The Christian year includes four festivals that roughly coincide with the solar solstices and equinoxes (the "quarter-days"), and four balanced in between (the cross-quarter days). By Celtic reckoning, the quarter-days are the middles of the seasons; whereas by Roman reckoning they are the beginning of the seasons. The conflict in perspective is reflected now adays everytime one hears some radio commentor state that June 22 (the Solstice) the "official first day of Summer" when Midsummer's Day is June 25. How can the first day of summer and Midsummer fall at essentially the same time, unless two different reckonings are being used?

Another manifestation of the two reckonings is Groundhog Day (which is Candlemas).

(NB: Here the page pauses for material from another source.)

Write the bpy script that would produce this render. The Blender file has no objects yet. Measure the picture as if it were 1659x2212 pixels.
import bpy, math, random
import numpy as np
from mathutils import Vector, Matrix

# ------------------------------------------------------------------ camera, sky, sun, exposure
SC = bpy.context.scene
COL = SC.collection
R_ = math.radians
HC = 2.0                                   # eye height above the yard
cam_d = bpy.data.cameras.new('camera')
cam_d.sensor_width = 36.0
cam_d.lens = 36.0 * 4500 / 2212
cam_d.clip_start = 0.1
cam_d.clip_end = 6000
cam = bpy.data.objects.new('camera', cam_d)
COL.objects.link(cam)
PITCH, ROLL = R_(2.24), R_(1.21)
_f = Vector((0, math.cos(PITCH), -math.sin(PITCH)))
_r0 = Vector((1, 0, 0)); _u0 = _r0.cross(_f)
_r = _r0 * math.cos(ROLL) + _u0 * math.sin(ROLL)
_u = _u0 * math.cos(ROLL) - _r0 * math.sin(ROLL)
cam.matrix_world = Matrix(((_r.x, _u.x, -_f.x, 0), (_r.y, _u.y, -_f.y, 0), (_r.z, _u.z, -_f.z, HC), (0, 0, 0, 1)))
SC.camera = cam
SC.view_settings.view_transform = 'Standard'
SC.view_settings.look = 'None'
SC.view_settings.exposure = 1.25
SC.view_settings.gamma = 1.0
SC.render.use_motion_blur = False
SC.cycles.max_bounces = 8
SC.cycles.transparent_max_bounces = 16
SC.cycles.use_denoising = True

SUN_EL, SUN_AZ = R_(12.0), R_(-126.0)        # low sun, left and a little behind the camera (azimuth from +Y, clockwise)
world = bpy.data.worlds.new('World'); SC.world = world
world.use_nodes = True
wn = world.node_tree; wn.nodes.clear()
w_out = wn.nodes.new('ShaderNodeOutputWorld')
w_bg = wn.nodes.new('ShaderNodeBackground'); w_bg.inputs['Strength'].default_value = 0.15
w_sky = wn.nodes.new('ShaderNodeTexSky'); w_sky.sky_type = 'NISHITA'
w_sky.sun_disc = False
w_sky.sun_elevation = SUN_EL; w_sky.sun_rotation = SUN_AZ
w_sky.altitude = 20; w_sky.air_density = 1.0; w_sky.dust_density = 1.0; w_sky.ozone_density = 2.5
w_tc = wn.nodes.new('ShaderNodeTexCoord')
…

If the Groundhog sees his shadow, then spring begins on Lady Day -- the equinox, and the first day of spring by Roman reckoning. If the Groundhog doesn't see his shadow, then spring begins on Candlemas, the first day of spring by Celtic reckoning.

The four quarter-days are Christmas, Lady-Day, St Jean Baptiste Day (Midsummer's Day) and Michaelmas. The cross-quarter days are Candlemas, St Walpurgas Day (Roodmas or May Day), Lammas Day and All Hallows Day. Because these days are so important in the Celtic culture -- even when; as with Midsummer's day, May Day and Lammas; they don't have much religious significance -- many historians and most Wiccans believe they reflect an adoption of the church of ancient pre-Christian holy-days (which witches call Sabbats). You can either argue that the evil, nasty church "stole" "their" holidays; or you can argue that the nice, tolerant church preserved the best of the ancient culture; or you can acknowledge that there's only one Sun, and -- at least in the North -- the Sun's affect on the rhythms of the year is going to be significant whether you are Christian, Druid, or something else. I like the "nice, tolerant Church" argument myself.